BGH VII ZR 112/14
Eine im britischen Register gelöschte Limited ist nicht mehr partei- oder prozessfähig

12.08.2017

Notizen zur Rechtsprechung

Gericht:
Datum:
Aktenzeichen:
Fundstelle:

BGH
19.01.2017
VII ZR 112/14
GWR 2017, 138

Leitsatz | BGH VII ZR 112/14

1. Wird eine in Deutschland verklagte Limited nach Rechtshängigkeit im Gründungsstaat England gelöscht und verliert sie hierdurch nach englischem Recht ihre Rechtsfähigkeit, ist sie - vorbehaltlich einer Weiterführung als Rest-, Spalt- oder Liquidationsgesellschaft oder als Einzelunternehmer - nicht mehr partei- oder prozessfähig.

2. Der Rechtsstreit ist in entsprechender Anwendung von §§ 239, 241 ZPO unterbrochen, sofern die Wiedereintragung der Limited betrieben wird oder betrieben werden kann.

Sachverhalt | BGH VII ZR 112/14

Der Kläger klagte im Februar 2012 gegen eine Limited auf Zahlung eines Architektenhonorars. Im April 2012 wurde diese Limited im Register des britischen Companies House gelöscht („striking off the register“). Danach wurde sie im Register unter dem Status „aufgelöst“ („dissolved“) bis zur erneuten Eintragung („restoration“) im August 2013 geführt.

Im Februar 2012 wurde vom Landgericht ein klagestattgebendes Versäumnisurteil erlassen, welches der Limited im Juni 2012 formell zugestellt wurde. Die beklagte Limited legte gegen dieses Urteil im August 2012 Einspruch ein und beantragte Wiedereinsetzung in den vorherigen Stand, da sie die Zustellungen von der Klageschrift und auch dem Versäumnisurteil als nicht wirksam erachtet. Das Landgericht wies den Einspruch als unzulässig zurück und entsprach dem Wiedereinsetzungsantrag nicht. Auch in der zweiten Instanz scheiterte die Beklagte. Das OLG stütze sich darauf, dass die Limited so zu behandeln sei, als wäre sie nicht aus dem Register gelöscht worden, da die Wiedereintragung einer Limited nach britischem Recht rückwirkend (ex tunc) gilt. Dies bestätige die Zustellung des Versäumnisurteils als wirksam. Daraufhin legte die Beklagte eine Nichtzulassungsbeschwerde ein.

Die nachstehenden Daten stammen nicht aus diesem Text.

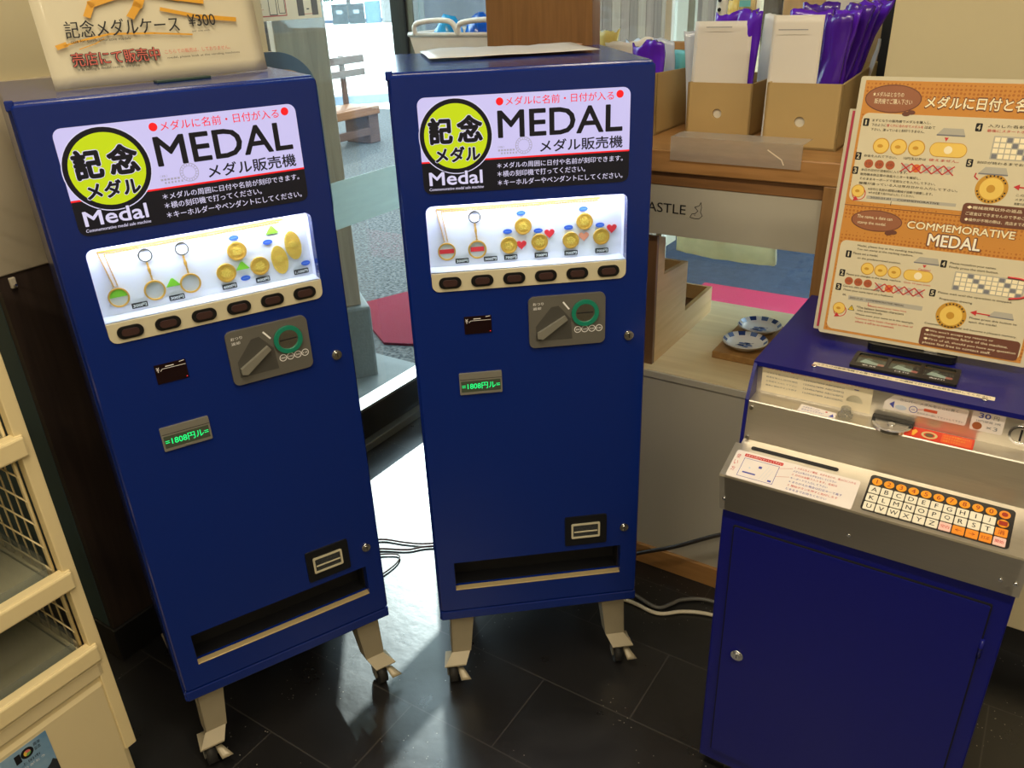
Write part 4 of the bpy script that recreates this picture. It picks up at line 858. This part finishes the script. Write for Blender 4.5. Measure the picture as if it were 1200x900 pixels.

Entscheidung | BGH VII ZR 112/14

Für die Beurteilung der Rechtsfähigkeit der Beklagten ist grundsätzlich britisches Rechts als Gesellschaftsstatut maßgebend. Nach englischem Recht verliert eine Limited ihre Rechtsfähigkeit, wenn sie im Register gelöscht wird. Diese erlangt sie durch eine Wiedereintragung nachträglich wieder. Das Berufungsgericht hatte aber versäumt zu berücksichtigen, dass sich die verfahrensrechtlichen Wirkungen im Zusammenhang mit dem Verlust und der Wiedererlangung der Rechtsfähigkeit nach der lex fori richten. Da der Zivilprozess in Deutschland lief, war somit die deutsche ZPO maßgeblich. Dadurch hat es verkannt, dass das Verfahren entsprechend den §§ 239, 241 ZPO unterbrochen war, da die Limited aufgrund der Löschung im Register nicht mehr partei- und rechtsfähig war. Der Kenntnis der Parteien von der Unterbrechung bedarf es dabei nicht. Der Wegfall der Partei-, Rechts- und Prozessfähigkeit ist in diesem Fall nur vorübergehend. Handelt ein Gericht während der Unterbrechung mit Außenwirkung (wie hier bei der Zustellung), ist dies grundsätzlich unwirksam (§ 249 ZPO), da ein Urteil in diesem Zeitraum weder erlassen noch wirksam zugestellt werden kann. Alle prozessualen Fristen beginnen erst mit der Wiedereintragung (wieder) zu laufen an (§ 250 ZPO).

Im vorliegenden Fall war die Zustellung des Versäumnisurteils nicht wirksam und die zweiwöchige Einspruchsfrist somit nicht versäumt. An der Unzulässigkeit der prozessualen Maßnahmen ändert auch die nachträgliche Wiedereintragung der Limited in das Register nichts, auch wenn sie nach englischem Recht eine ex-tunc Wirkung entfaltet.

Praxishinweis | BGH VII ZR 112/14

Der BGH klärte im vorliegenden Fall die ungewisse Frage, wie die Partei- und Prozessfähigkeit einer Limited nach einer Löschung und einer späteren Wiedereintragung bei einem anhängigen Prozess in Deutschland zu beurteilen ist. Berücksichtigt man den bevorstehenden Austritt des Vereinigten Königreichs aus der EU, würde es durch einen „harten Brexit“ als Drittstaat betrachtet werden. Für die Rechts- und Parteifähigkeit einer Limited mit Verwaltungssitz in Deutschland würde nach ihrer Löschung im britischen Register das deutsche Gesellschaftsrecht maßgeblich sein. Die Löschung hätte in diesem Fall keine Auswirkung auf die Rechts- und Parteifähigkeit der Gesellschaft. (BGH, NZG 2017, 394, 397 m. Anm. Otte-Gräbener).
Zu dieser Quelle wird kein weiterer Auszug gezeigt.